Barbadian novelist Austin Tom Clarke was today eulogized as an iconic literary figure, a “social realist” and a pioneer of West Indian literature “who left some very remarkable work.”
Clarke, 81, died Sunday in Toronto, Canada, his home for several decades.
Celebrated poet and novelist George Lamming said Clarke was a “very fine writer” who, unlike many of the authors of his time who moved to the United Kingdom, chose to practice his craft in Canada.
“Clarke was the exception. He is the only one of the really prominent writers who went the other way. He went to Toronto. Nearly all of his professional life was made in Toronto and he became a great success to the extent that in some papers, he was described as a Canadian writer. I think this was one of his great virtues – his capacity to accommodate to a situation, to integrate into a situation and to make the maximum opportunity of that situation,” Lamming said.
He identified Clarke’s 2002 novel, the Giller Prize winner “The Polished Hoe,” as one of Clarke’s most mature publications, a trait he displayed as he grew older.
“It is not so much about any fundamental changes in mood or in feeling or in commitment. I do not think that those changed, but what grew and matured was the craft of writing. He learnt to write in a way that he was not writing with in his earlier works. I think ‘The Polished Hoe’ is one of his best books.”
Contending that Clarke remained one of the literary icons of West Indian literature, Lamming lamented that there was no mention of the Barbadian novelist in the conversation about the history of this renaissance period.

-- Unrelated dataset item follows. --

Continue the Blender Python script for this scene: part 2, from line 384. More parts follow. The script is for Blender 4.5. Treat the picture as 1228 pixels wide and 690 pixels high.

Like Lamming, former Lecturer in Literature and English at the Barbados Community College and current editor of Bim Magazine Esther Phillips argued that the region had lost “an iconic literary figure” who had carved a path for up-and-coming West Indian writers.
“Clarke has left a very important legacy. He has given us insight into who we are as black people, who we are as Caribbean people, and the belief to make our way in metropolitan countries like Canada where he made his home,” Phillips said.